State ministers may also run for the city council. This has now been determined by the Administrative Court (VG) of Mainz (Ref.: 3 K 2/25 of 14 October 2025). The election challenge based on this was therefore unsuccessful.

In this case, four ministers of the state of Rhineland-Palatinate had stood as candidates for the city council of the state capital Mainz. The Rhineland-Palatinate Minister of the Interior was also elected, while the others were elected as successors. The plaintiff, also a member of the city council, considered the ministerial office and membership of the city council to be incompatible and therefore wanted to have the election declared invalid. However, the VG Mainz did not agree with him.

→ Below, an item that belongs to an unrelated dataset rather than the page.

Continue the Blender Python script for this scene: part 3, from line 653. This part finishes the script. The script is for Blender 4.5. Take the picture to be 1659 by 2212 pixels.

In the opinion of the court, there is no violation of the incompatibility regulation in the Rhineland-Palatinate Municipal Elections Act (Section 5 para. 1 no. 7 KWG). This stipulates that a city council member may not simultaneously be employed in a full-time capacity, for example as a civil servant or as an employee, with tasks of state supervision or with the supra-local auditing of the municipality. Ministers are not covered by this, as they are neither civil servants nor employees, „as they are in a special public-law official relationship that is not a civil servant relationship in the formal sense“, according to the court's press release. Furthermore, they were not directly involved in tasks of state supervision in this case. It is true that the Minister of the Interior heads the supreme municipal supervisory authority. However, the supervisory and service directorate, not the ministry, is directly responsible for supervising the state capital.